A Dream Play often is described as Strindberg's most poetic stage work,
but it could also be described as his most immature -- psychologically, not
structurally. It has all the self-absorbed intensity of a child's first
stammering tirade against life's unfairness, although the playwright was 52
when he wrote it, with scores of plays behind him. The story rushes at us
breathless with its late-breaking nihilistic news that the world is cruel, much
as Melville and Twain did late in life with Pierre and What Is
Man? Between the playwright's commitment to deliver a message and his
fascination with Swedenborg mysticism, the theatrical sermon was bound to shout
down any request that theater be uplifting. Yet director Rob Melrose is good at
handling the play's whining quality, which Strindberg saw as profundity.

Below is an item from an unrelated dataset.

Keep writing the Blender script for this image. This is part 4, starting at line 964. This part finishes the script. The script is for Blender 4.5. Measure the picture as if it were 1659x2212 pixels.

Melrose maintains a tone that allows for humor -- such as playing the
Mission: Impossible theme music when Indra's daughter decides to break
the Officer out of prison. For a scene that takes place in a cave, a floor
light projects on a backdrop shadows that get huge and small by turns,
reminding us of Plato's allegory of the cave and reinforcing the theme of
illusion.
Despite the play's stridency and belaboring of the obvious, Strindberg's
genius does show now and then. When theatricality is allowed to evoke what
preaching cannot quite stammer out, we get a pleasant surprise. For example,
the playwright not only finds the perfect image for romantic idealism, he
foreshadows Waiting for Godot by 51 years. In a repeated scene, the
Officer keeps returning to a stage door, fading roses in hand, year after year,
as the beautiful Victoria (Alida M. Kronsberg) keeps promising that she will be
just another minute.
And every once in a while Strindberg has a character say something so pithy
and on-target that it illuminates as he hasn't in whole scenes of previous
exposition. My favorite is when a bridegroom (Michael O'Hagan) promptly agrees
to the suggestion of his new wife (Jena M. Romano) that they commit suicide
before things change. As he sweeps her up in her wedding dress and marches into
the surf, he admits: "I'm afraid of happiness. It's deceitful." There is
intentional humor in a schoolroom scene, timed with finger-snapping precision
by Melrose. That dream within the play/dream (which is within our life/dream)
has the Officer siting next to a schoolboy and being upbraided by a
schoolmaster. The image and exchanges are echoed by three other sets of them at
three other chalkboards, as the Officer is reprimanded for being insufficiently
mature.
The set by Christian Wittwer, with its metal ladders and walkway, strikes the
right cold mood, further enhanced by Charles Cofone's chillingly evocative
sound design and Mark Walsh's lighting.
The misogynistic Strindberg is known best for his brilliant and intricate
dissections of hellish marriages, in such plays as Miss Julie. But while
A Dream Play in places may sound discordant to our ears, URI Theatre has
made its timeless quality ring clear as a bell.